In 1999, I moved to Washington, DC — well, Silver Spring, Maryland — to go to grad school. I was pretty ambivalent about the move and that stressed me out. I was excited to be pursuing what I thought would be my life-long career at one of the top counseling psychology programs in the country. But, my mom’s health had worsened, her husband had left her and she was very low. I felt a little guilty for leaving her there all by herself.

I was determined to make it work. After a few months, however, it became increasingly clear that I was not very happy. I hated the short days, the cold and the gray slushy snow. I felt like an intellectual outcast in my department, having come from another field (journalism and cultural studies) and with the expectation that we might actually study psychology as theory as well as practice. I was sick all the time and I developed a rash all over my torso.

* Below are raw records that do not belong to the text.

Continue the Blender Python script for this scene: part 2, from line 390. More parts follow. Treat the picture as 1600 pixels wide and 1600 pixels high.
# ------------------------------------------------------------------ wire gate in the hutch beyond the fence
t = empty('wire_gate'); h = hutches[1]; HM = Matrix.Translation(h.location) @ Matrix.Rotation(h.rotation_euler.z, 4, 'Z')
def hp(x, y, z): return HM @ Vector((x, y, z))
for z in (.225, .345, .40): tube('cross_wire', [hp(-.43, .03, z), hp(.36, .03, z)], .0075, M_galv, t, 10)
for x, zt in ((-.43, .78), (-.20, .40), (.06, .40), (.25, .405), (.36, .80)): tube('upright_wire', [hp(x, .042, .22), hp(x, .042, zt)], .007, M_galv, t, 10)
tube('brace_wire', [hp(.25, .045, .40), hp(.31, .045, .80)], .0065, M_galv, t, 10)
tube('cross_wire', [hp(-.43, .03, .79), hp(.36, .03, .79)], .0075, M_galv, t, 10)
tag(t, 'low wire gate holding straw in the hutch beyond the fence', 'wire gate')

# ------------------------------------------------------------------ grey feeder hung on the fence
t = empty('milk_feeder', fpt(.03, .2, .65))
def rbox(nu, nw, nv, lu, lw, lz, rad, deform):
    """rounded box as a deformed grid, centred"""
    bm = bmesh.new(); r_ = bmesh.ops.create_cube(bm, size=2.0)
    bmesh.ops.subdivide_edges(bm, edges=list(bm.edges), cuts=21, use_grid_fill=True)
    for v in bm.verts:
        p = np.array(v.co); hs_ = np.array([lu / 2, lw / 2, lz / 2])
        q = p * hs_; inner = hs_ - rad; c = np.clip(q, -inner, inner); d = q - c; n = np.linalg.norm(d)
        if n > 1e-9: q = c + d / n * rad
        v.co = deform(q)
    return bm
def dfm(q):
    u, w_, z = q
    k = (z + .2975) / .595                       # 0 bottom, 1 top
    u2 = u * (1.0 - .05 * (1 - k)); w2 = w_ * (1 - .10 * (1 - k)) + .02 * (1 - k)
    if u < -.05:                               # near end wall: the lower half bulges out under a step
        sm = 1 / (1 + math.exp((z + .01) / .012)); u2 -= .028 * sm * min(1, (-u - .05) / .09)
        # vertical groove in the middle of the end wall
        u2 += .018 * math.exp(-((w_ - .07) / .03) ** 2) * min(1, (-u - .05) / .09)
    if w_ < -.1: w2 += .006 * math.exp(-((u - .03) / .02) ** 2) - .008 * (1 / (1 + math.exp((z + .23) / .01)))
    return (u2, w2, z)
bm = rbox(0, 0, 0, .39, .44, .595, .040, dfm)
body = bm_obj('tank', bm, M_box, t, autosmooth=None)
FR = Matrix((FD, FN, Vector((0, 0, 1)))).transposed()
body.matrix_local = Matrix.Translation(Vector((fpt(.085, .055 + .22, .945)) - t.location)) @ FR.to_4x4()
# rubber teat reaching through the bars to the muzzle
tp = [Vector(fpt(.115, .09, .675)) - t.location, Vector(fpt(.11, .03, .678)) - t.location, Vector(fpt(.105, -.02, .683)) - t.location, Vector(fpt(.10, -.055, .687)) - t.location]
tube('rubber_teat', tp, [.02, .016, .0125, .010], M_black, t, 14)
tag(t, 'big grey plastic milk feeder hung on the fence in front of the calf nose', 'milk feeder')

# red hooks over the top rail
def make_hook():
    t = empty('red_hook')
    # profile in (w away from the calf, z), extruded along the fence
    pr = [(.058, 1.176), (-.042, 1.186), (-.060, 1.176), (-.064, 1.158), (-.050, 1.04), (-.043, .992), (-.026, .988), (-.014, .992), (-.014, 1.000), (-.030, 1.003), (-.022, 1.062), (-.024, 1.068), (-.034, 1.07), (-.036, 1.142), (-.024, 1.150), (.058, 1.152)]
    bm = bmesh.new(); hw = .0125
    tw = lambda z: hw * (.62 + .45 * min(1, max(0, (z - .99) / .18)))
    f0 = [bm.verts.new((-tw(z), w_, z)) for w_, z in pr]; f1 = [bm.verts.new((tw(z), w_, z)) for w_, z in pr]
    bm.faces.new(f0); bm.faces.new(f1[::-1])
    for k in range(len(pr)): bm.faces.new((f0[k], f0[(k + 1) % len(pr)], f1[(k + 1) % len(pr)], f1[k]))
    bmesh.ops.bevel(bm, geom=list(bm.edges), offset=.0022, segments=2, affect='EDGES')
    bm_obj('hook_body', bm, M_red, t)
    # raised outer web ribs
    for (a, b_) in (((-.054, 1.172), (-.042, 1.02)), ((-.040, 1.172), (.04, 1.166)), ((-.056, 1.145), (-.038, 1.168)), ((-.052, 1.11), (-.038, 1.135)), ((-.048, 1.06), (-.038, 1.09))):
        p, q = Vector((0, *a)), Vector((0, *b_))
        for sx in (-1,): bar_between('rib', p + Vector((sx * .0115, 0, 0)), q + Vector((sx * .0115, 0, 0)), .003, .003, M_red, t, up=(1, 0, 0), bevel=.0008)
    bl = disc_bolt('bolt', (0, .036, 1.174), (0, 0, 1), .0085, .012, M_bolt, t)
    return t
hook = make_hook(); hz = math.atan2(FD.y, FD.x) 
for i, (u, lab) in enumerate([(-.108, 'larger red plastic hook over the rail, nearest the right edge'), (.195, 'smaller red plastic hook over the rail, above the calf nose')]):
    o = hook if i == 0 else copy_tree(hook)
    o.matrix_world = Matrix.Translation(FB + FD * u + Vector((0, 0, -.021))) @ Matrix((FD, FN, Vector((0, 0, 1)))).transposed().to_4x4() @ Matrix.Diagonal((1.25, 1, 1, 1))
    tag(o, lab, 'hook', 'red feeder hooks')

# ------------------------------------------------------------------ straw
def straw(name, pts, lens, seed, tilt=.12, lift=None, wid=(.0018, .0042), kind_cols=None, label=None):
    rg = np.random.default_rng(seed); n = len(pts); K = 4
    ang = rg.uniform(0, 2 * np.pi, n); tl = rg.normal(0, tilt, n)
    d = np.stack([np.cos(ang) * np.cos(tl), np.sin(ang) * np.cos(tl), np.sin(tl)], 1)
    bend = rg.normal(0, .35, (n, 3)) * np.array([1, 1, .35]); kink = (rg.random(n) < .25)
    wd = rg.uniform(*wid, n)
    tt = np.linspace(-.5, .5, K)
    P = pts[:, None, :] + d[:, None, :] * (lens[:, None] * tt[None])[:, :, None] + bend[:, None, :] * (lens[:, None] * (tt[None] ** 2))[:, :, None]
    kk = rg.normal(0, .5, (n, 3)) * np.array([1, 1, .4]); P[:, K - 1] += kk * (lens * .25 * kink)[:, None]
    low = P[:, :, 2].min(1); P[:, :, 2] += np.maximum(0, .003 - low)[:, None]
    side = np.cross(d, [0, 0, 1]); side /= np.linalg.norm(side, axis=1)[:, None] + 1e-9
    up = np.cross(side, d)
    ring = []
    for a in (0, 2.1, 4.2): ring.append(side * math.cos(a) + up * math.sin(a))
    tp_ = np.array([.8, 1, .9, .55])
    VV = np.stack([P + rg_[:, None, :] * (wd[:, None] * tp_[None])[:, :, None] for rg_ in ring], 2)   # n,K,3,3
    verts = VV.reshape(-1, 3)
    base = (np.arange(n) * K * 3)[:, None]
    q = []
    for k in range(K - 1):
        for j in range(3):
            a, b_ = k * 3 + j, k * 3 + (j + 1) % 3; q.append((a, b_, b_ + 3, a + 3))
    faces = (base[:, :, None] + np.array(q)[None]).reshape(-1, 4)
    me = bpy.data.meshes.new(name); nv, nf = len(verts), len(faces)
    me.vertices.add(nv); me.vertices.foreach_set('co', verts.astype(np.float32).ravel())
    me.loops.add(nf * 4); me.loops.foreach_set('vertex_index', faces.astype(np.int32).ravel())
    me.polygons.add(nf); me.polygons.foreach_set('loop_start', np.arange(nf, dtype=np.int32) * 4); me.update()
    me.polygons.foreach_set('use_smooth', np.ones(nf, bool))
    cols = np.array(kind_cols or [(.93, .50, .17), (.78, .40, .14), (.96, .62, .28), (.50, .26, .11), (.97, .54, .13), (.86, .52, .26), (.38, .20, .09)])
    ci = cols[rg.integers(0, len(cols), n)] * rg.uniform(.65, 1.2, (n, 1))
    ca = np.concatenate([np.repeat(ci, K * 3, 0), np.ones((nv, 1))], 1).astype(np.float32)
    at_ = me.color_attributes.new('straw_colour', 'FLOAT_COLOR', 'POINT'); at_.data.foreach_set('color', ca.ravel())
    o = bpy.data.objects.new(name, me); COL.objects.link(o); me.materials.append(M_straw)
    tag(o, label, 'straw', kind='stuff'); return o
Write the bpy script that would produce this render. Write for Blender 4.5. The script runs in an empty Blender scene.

But when I talked to my mom back home, I focused on how upset Sophie had become because of the move. I told her that Sophie was anxious and not sleeping. Sophie had developed a new, obviously stress-related habit of chewing the plastic threads in the carpet. She would chew endlessly all night! It drove me crazy! Sophie’s asthma was also acting up.

Clearly something needed to be done because Sophie was having such a hard time with things!

Eventually, I came to terms with my own unhappiness and made the best decision of my life: to quit grad school. I got a job at the National Organization for Women and found what would be come the general direction of my professional career for the next 15 years. And, within the next year, Sophie and I moved back to Texas.

I’m paying a lot of attention to Sophie this week. She is now 18 years old. Over the past few years, she has gradually (although the overall contrast is actually quite shocking) lost a lot of weight. Once a little butterball, she’s pretty much a little furry bag of bones now. But, she’s just as cranky and ornery as ever. She wants to play and fight, and she purrs and wants affection. She goes outside when she feels like it and lays in the sun. She eats, drinks and uses her litter box.

But I’m hyper sensitive to any changes in her behavior.

When Benny moved in, she wanted nothing to do with him. She stayed in the back bed room all the time. She took up an anxious habit of compulsively cleaning herself. She licked most of the fur off both sides of her body, and all of the fur off her stomach. It took three years for her to ease up, emerge from the back bed room and grow back her fur.

Who knows if she was anxious because of Benny, or because she sensed MY anxiety about Benny. Whichever it was, it affected her. And I’m worried about her now, as Lenny’s death and absence are starting to really hit me. She walks around the house meowing. Is she looking for him? Will my worrying be the death of her?